▶ [PROBLEM TO WORK ON]: Skip the pictures. Transcribe the rest of the data below without changing a word.

::::

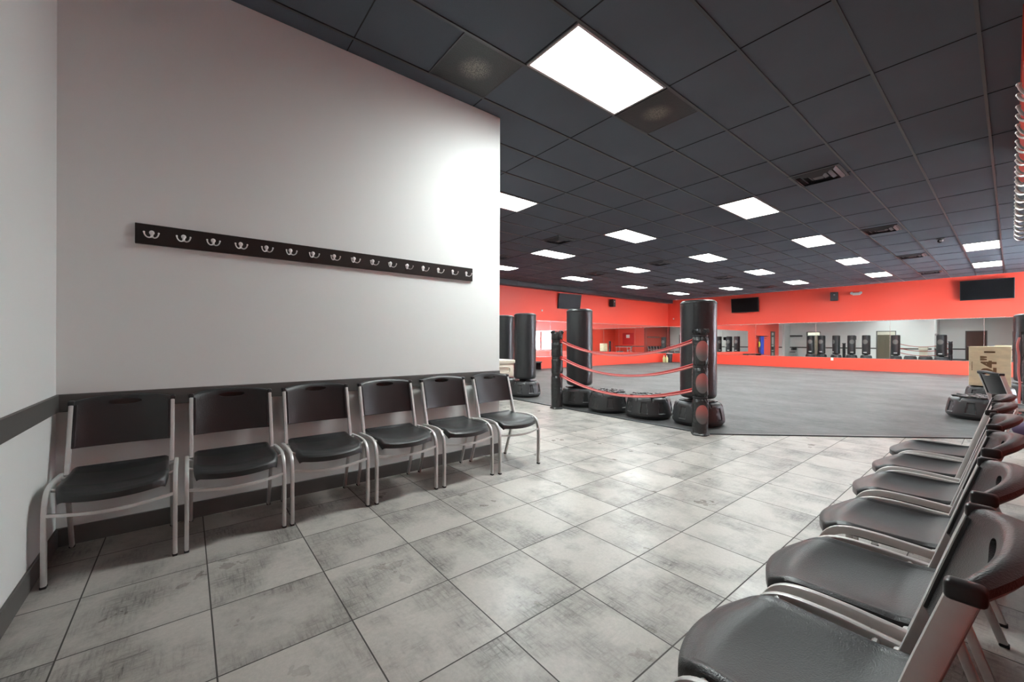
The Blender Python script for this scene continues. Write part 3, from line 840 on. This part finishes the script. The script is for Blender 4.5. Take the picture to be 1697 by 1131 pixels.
dup(bag0, (.26, 13.3, G), 3.4, 'black wrinkled punching bag behind the wooden box at the right edge', 'punching bags at the gym edge').scale = (1.05, 1.05, 1)

# ------------------------------------------------------------------ ring posts and ropes
def post_bm(r, h, ties, seed, bulge=.016):
    rnd = random.Random(seed); prof = []
    n = 64
    for k in range(n + 1):
        z = .02 + (h - .05) * k / n
        rr = r
        for tz in ties: rr -= bulge * math.exp(-((z - tz) / .026) ** 2)
        prof.append((rr, z))
    prof = [(r * .5, .012), (r * .98, .012)] + prof + [(r * .9, h - .012), (r * .55, h)]
    a1, a2 = rnd.uniform(0, 6), rnd.uniform(0, 6)
    def rf(rr, z, th):
        near = sum(math.exp(-((z - tz) / .07) ** 2) for tz in ties)
        rr += .0055 * near * math.sin(14 * th + 40 * z + a1) + .003 * math.sin(3 * th + 9 * z + a2)
        return rr, z
    return lathe(bmesh.new(), prof, 64, rfun=rf)
def ring_post(label, loc, r, h, ties, seed, emblem=False, face=0.0, bulge=.024):
    t = thing('ring_post', label, 'ring post', loc, face, 'boxing ring posts')
    obj('padding', post_bm(r, h, ties, seed, bulge), 'vinyl_pad', t, smooth=True)
    bm = bmesh.new()
    for k in range(10):
        a = k * .63 + seed; tt = bmesh.new(); box(tt, -.030, .030, -.004, .004, -.02, .03, .003, 1)
        add(bm, tt, Matrix.Translation((r * .86 * math.cos(a), r * .86 * math.sin(a), h - .005)) @ Matrix.Rotation(a, 4, 'Z') @ Matrix.Rotation(.6 * math.sin(a * 5), 4, 'Y'))
    lathe(bm, [(r * .35, h - .03), (r * .85, h - .02), (r * .8, h + .004), (r * .3, h - .004)], 24)
    obj('gathered_top', bm, 'vinyl_pad', t)
    bm = lathe(bmesh.new(), [(r * .8, 0), (r * 1.12, 0), (r * 1.18, .012), (r * 1.02, .03), (r * .8, .03)], 32, rfun=lambda rr, z, th: (rr * (1 + .07 * math.sin(5 * th + seed)), z))
    obj('foot', bm, 'vinyl_pad', t, smooth=True)
    for tz in ties:
        bm = bmesh.new(); lathe(bm, [(r - .012, tz - .012), (r - .004, tz - .008), (r - .004, tz + .008), (r - .012, tz + .012)], 40, cap=False)
        obj('strap', bm, 'black', t, smooth=True)
    if emblem:
        for (zc, hh) in ((1.056, .127), (.655, .125), (.268, .118)):
            bm = bmesh.new(); NR, NA = 10, 40
            def pt(rr, a):
                dx = rr * .074 * math.cos(a); dz = rr * hh * math.sin(a)
                th = dx / r; R_ = r + .0085
                return (R_ * math.sin(th), -R_ * math.cos(th), zc + dz)
            c = bm.verts.new(pt(0, 0)); prev = None
            for q in range(1, NR + 1):
                ring = [bm.verts.new(pt(q / NR, 2 * math.pi * a / NA)) for a in range(NA)]
                for a in range(NA):
                    if prev is None: bm.faces.new((c, ring[a], ring[(a + 1) % NA]))
                    else: bm.faces.new((prev[a], ring[a], ring[(a + 1) % NA], prev[(a + 1) % NA]))
                prev = ring
            obj('emblem', bm, 'emblem', t, smooth=True)
    return t
P1 = (-4.965, 5.09 - .0, 0); P2 = (-2.462, 5.09, 0)
P1 = (-4.975, 5.02, 0); P2 = (-2.462, 5.03, 0)
ring_post('far black padded ring post at the left end of the red ropes', P1, .098, 1.325, (.885, .585, 1.17), 1)
ring_post('near black padded ring post with faded round red emblems', P2, .092, 1.30, (1.245, .86, .47), 2, True, math.radians(42))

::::

▶ [ANSWER TO THE TASK]:
The Blender Python script for this scene continues. Write part 3, from line 840 on. This part finishes the script. The script is for Blender 4.5. Take the picture to be 1697 by 1131 pixels.
dup(bag0, (.26, 13.3, G), 3.4, 'black wrinkled punching bag behind the wooden box at the right edge', 'punching bags at the gym edge').scale = (1.05, 1.05, 1)

# ------------------------------------------------------------------ ring posts and ropes
def post_bm(r, h, ties, seed, bulge=.016):
    rnd = random.Random(seed); prof = []
    n = 64
    for k in range(n + 1):
        z = .02 + (h - .05) * k / n
        rr = r
        for tz in ties: rr -= bulge * math.exp(-((z - tz) / .026) ** 2)
        prof.append((rr, z))
    prof = [(r * .5, .012), (r * .98, .012)] + prof + [(r * .9, h - .012), (r * .55, h)]
    a1, a2 = rnd.uniform(0, 6), rnd.uniform(0, 6)
    def rf(rr, z, th):
        near = sum(math.exp(-((z - tz) / .07) ** 2) for tz in ties)
        rr += .0055 * near * math.sin(14 * th + 40 * z + a1) + .003 * math.sin(3 * th + 9 * z + a2)
        return rr, z
    return lathe(bmesh.new(), prof, 64, rfun=rf)
def ring_post(label, loc, r, h, ties, seed, emblem=False, face=0.0, bulge=.024):
    t = thing('ring_post', label, 'ring post', loc, face, 'boxing ring posts')
    obj('padding', post_bm(r, h, ties, seed, bulge), 'vinyl_pad', t, smooth=True)
    bm = bmesh.new()
    for k in range(10):
        a = k * .63 + seed; tt = bmesh.new(); box(tt, -.030, .030, -.004, .004, -.02, .03, .003, 1)
        add(bm, tt, Matrix.Translation((r * .86 * math.cos(a), r * .86 * math.sin(a), h - .005)) @ Matrix.Rotation(a, 4, 'Z') @ Matrix.Rotation(.6 * math.sin(a * 5), 4, 'Y'))
    lathe(bm, [(r * .35, h - .03), (r * .85, h - .02), (r * .8, h + .004), (r * .3, h - .004)], 24)
    obj('gathered_top', bm, 'vinyl_pad', t)
    bm = lathe(bmesh.new(), [(r * .8, 0), (r * 1.12, 0), (r * 1.18, .012), (r * 1.02, .03), (r * .8, .03)], 32, rfun=lambda rr, z, th: (rr * (1 + .07 * math.sin(5 * th + seed)), z))
    obj('foot', bm, 'vinyl_pad', t, smooth=True)
    for tz in ties:
        bm = bmesh.new(); lathe(bm, [(r - .012, tz - .012), (r - .004, tz - .008), (r - .004, tz + .008), (r - .012, tz + .012)], 40, cap=False)
        obj('strap', bm, 'black', t, smooth=True)
    if emblem:
        for (zc, hh) in ((1.056, .127), (.655, .125), (.268, .118)):
            bm = bmesh.new(); NR, NA = 10, 40
            def pt(rr, a):
                dx = rr * .074 * math.cos(a); dz = rr * hh * math.sin(a)
                th = dx / r; R_ = r + .0085
                return (R_ * math.sin(th), -R_ * math.cos(th), zc + dz)
            c = bm.verts.new(pt(0, 0)); prev = None
            for q in range(1, NR + 1):
                ring = [bm.verts.new(pt(q / NR, 2 * math.pi * a / NA)) for a in range(NA)]
                for a in range(NA):
                    if prev is None: bm.faces.new((c, ring[a], ring[(a + 1) % NA]))
                    else: bm.faces.new((prev[a], ring[a], ring[(a + 1) % NA], prev[(a + 1) % NA]))
                prev = ring
            obj('emblem', bm, 'emblem', t, smooth=True)
    return t
P1 = (-4.965, 5.09 - .0, 0); P2 = (-2.462, 5.09, 0)
P1 = (-4.975, 5.02, 0); P2 = (-2.462, 5.03, 0)
ring_post('far black padded ring post at the left end of the red ropes', P1, .098, 1.325, (.885, .585, 1.17), 1)
ring_post('near black padded ring post with faded round red emblems', P2, .092, 1.30, (1.245, .86, .47), 2, True, math.radians(42))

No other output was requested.